Your objective:
Copy out every line of the records where the string "high" occurs.

Entries shown:
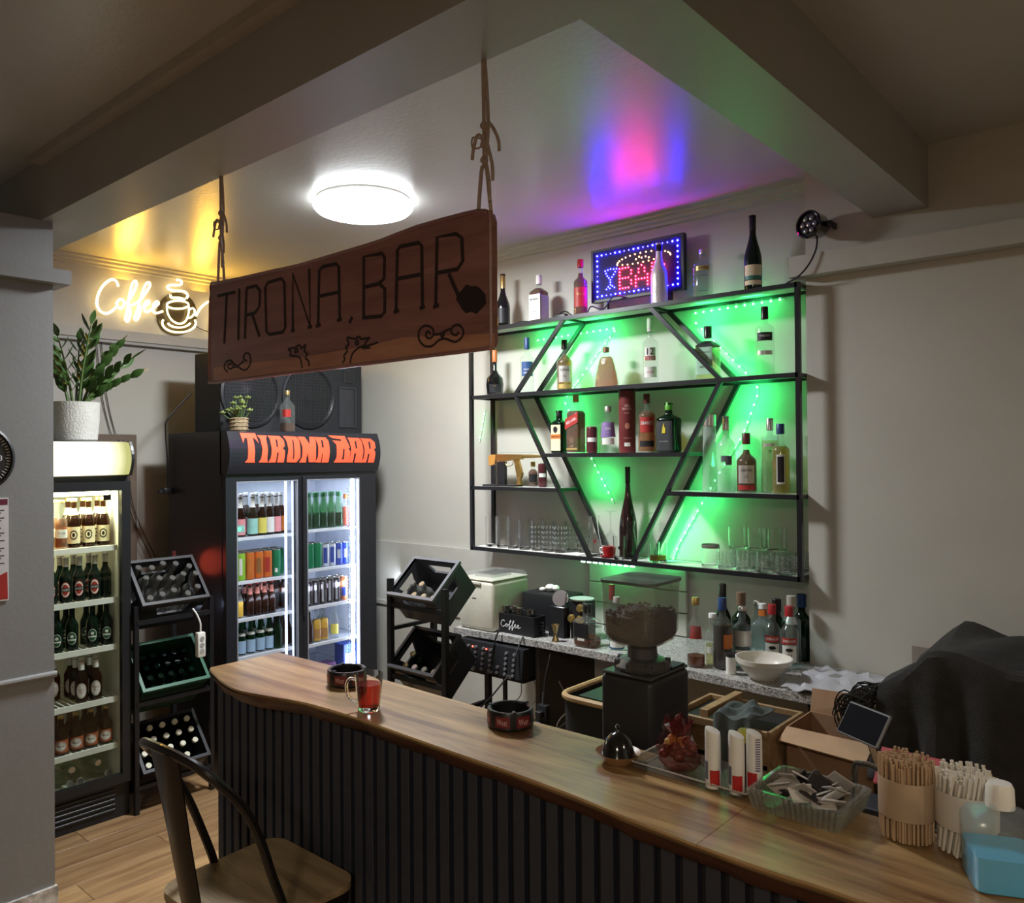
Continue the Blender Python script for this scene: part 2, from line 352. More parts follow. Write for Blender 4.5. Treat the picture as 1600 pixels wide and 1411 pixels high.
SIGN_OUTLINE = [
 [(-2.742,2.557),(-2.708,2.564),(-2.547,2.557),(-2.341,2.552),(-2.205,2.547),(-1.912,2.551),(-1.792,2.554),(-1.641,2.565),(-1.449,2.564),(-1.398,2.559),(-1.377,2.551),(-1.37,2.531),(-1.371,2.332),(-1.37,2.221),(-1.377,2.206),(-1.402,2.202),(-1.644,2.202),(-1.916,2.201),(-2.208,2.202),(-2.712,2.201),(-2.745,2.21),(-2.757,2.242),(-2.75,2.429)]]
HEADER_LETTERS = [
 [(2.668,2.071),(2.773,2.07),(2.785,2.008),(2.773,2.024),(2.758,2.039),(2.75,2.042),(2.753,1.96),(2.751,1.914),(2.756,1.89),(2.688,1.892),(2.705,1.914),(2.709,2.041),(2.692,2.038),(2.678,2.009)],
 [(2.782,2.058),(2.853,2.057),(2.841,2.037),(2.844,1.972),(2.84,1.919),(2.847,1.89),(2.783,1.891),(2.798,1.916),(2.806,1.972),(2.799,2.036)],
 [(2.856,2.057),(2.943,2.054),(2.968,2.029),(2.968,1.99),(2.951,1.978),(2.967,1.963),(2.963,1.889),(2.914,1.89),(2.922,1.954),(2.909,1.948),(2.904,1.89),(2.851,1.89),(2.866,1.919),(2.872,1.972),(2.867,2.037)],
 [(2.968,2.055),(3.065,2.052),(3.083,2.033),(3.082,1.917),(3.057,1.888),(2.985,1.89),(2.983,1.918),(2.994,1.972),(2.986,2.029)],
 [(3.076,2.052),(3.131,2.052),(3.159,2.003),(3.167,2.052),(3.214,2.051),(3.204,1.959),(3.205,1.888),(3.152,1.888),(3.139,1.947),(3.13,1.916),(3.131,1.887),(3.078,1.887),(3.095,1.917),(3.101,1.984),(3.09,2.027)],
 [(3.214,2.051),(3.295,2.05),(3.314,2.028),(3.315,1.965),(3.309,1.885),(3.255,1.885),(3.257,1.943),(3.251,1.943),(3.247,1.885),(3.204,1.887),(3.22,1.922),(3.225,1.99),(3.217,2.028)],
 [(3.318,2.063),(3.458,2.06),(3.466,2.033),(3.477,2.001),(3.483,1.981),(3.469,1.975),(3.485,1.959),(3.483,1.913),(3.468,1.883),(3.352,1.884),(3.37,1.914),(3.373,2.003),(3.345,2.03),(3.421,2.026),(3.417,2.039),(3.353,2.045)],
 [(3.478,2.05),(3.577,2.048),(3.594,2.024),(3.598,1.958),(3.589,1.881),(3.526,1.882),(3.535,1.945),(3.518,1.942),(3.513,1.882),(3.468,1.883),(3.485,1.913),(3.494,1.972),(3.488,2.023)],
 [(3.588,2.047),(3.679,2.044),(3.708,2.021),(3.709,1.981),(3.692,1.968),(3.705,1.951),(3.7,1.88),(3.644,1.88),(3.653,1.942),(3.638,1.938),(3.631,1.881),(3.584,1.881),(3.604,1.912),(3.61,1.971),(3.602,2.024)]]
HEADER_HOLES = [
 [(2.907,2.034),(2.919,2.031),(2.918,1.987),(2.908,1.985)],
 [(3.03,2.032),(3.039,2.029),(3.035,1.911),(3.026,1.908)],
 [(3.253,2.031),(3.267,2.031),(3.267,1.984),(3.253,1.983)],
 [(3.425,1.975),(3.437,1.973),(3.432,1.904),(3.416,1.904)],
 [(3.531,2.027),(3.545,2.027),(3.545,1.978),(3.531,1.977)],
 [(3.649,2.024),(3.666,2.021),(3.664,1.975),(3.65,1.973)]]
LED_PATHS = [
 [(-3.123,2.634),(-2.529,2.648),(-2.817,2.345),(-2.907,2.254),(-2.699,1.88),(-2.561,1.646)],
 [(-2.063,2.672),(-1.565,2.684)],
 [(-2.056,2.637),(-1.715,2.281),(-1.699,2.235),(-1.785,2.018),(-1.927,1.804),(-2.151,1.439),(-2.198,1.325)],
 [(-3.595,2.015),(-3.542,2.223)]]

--

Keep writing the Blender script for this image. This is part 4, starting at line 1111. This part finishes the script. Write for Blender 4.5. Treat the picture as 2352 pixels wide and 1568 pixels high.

Problem solution:
Continue the Blender Python script for this scene: part 2, from line 352. More parts follow. Write for Blender 4.5. Treat the picture as 1600 pixels wide and 1411 pixels high.
Keep writing the Blender script for this image. This is part 4, starting at line 1111. This part finishes the script. Write for Blender 4.5. Treat the picture as 2352 pixels wide and 1568 pixels high.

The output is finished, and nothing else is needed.